▸ EXERCISE BRIEF:
Report each line of the data that includes the word "scene".

▸ DATASET EXCERPT:
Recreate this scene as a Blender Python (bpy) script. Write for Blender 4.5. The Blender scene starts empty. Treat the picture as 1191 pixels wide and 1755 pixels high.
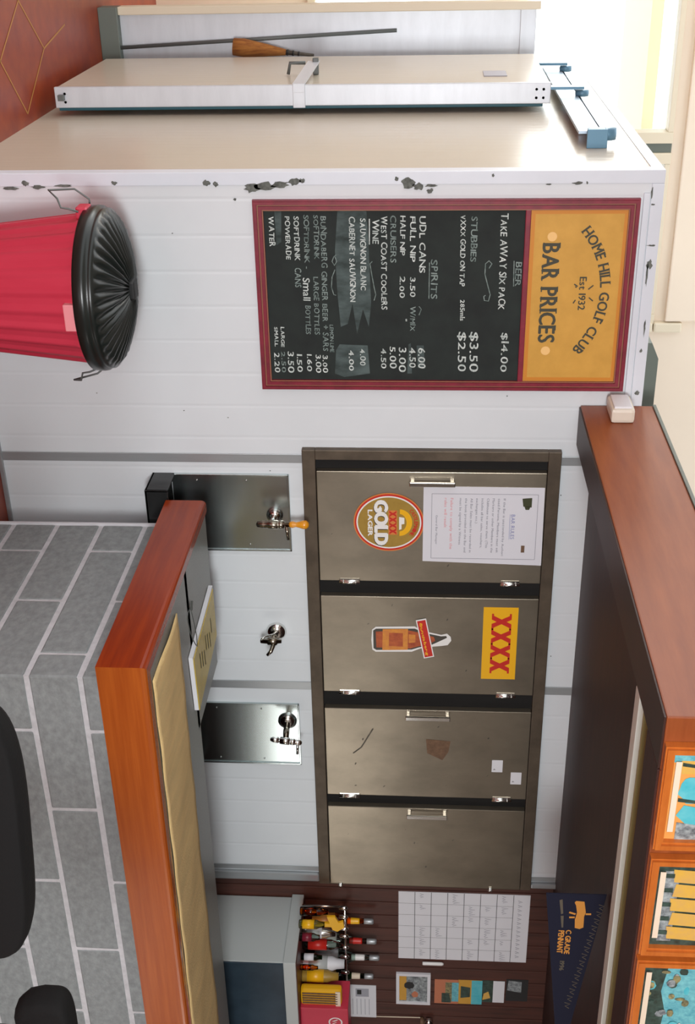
import bpy, bmesh, math, random
from mathutils import Vector, Matrix
random.seed(7)
S = bpy.context.scene
COL = S.collection

# ------------------------------------------------------------------ camera
FOC = 2048.327                       # focal length in pixels of the 1191 x 1755 frame
EYE = Vector((0.0, 0.0, 1.71275))
RIGHT = Vector((0.881810261, -0.471433188, 0.012704826))
DOWN = Vector((-0.019007101, -0.062444456, -0.997867436))
FWD = Vector((0.471221173, 0.879688282, -0.064024741))
cam_d = bpy.data.cameras.new('camera')
cam = bpy.data.objects.new('camera', cam_d)
COL.objects.link(cam)
cam_d.sensor_fit = 'VERTICAL'
cam_d.sensor_height = 36.0
cam_d.lens = FOC * 36.0 / 1755.0
cam_d.clip_start = 0.05
_x, _y, _z = -DOWN, -RIGHT, -FWD      # the camera was held on its side
cam.matrix_world = Matrix(((_x.x, _y.x, _z.x, EYE.x), (_x.y, _y.y, _z.y, EYE.y), (_x.z, _y.z, _z.z, EYE.z), (0, 0, 0, 1)))
S.camera = cam

# ------------------------------------------------------------------ world, lights, exposure
S.view_settings.view_transform = 'Standard'
S.view_settings.look = 'None'
S.view_settings.exposure = 0.1
S.view_settings.gamma = 1.0
S.view_settings.use_curve_mapping = False
W = bpy.data.worlds.new('sky')
S.world = W
W.use_nodes = True
nt_ = W.node_tree
bg = nt_.nodes['Background']
bg.inputs['Color'].default_value = (0.97, 0.99, 1.0, 1)
# hazy bright sky behind the building (towards +Y), softer daylight elsewhere
_tc = nt_.nodes.new('ShaderNodeTexCoord')
_sp = nt_.nodes.new('ShaderNodeSeparateXYZ')
_mr = nt_.nodes.new('ShaderNodeMapRange')
_mr.inputs['From Min'].default_value = 0.2
_mr.inputs['From Max'].default_value = 0.75
_mr.inputs['To Min'].default_value = SKY_SOFT = 1.35
_mr.inputs['To Max'].default_value = SKY_BRIGHT = 3.0
nt_.links.new(_tc.outputs['Generated'], _sp.inputs[0])
nt_.links.new(_sp.outputs['Y'], _mr.inputs['Value'])
nt_.links.new(_mr.outputs[0], bg.inputs['Strength'])


def area(name, loc, target, sx, sy, power, color):
    d = bpy.data.lights.new(name, 'AREA')
    d.shape = 'RECTANGLE'
    d.size, d.size_y, d.energy, d.color = sx, sy, power, color
    o = bpy.data.objects.new(name, d)
    COL.objects.link(o)
    o.location = loc
    o.rotation_euler = (Vector(target) - Vector(loc)).to_track_quat('-Z', 'Y').to_euler()
    return o


area('daylight_from_room_windows', (-0.4, -3.8, 2.0), (2.2, 4.0, 1.4), 3.6, 2.0, 110, (0.95, 0.98, 1.0))
area('added_side_fill', (7.42, 0.3, 0.85), (4.0, 2.2, 1.2), 2.6, 1.1, 42, (1.0, 0.98, 0.94))  # added lamp, brightens the reflections in the fridge doors and splash plate
area('camera_side_flash_bounce', (0.7, -1.6, 1.75), (2.4, 4.2, 1.4), 1.0, 0.8, 135, (0.97, 0.985, 1.0))
area('daylight_from_back_window', (-0.9, 7.6, 2.3), (0.7, 4.6, 0.9), 2.6, 1.6, 70, (1.0, 0.97, 0.92))

# ------------------------------------------------------------------ pixel -> place helpers


def ray(px, py):
    return RIGHT * ((py - 877.5) / FOC) + DOWN * ((595.5 - px) / FOC) + FWD


def on_y(px, py, y=4.25):
    d = ray(px, py)
    return EYE + d * (y / d.y)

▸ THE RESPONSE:
Recreate this scene as a Blender Python (bpy) script. Write for Blender 4.5. The Blender scene starts empty. Treat the picture as 1191 pixels wide and 1755 pixels high.
S = bpy.context.scene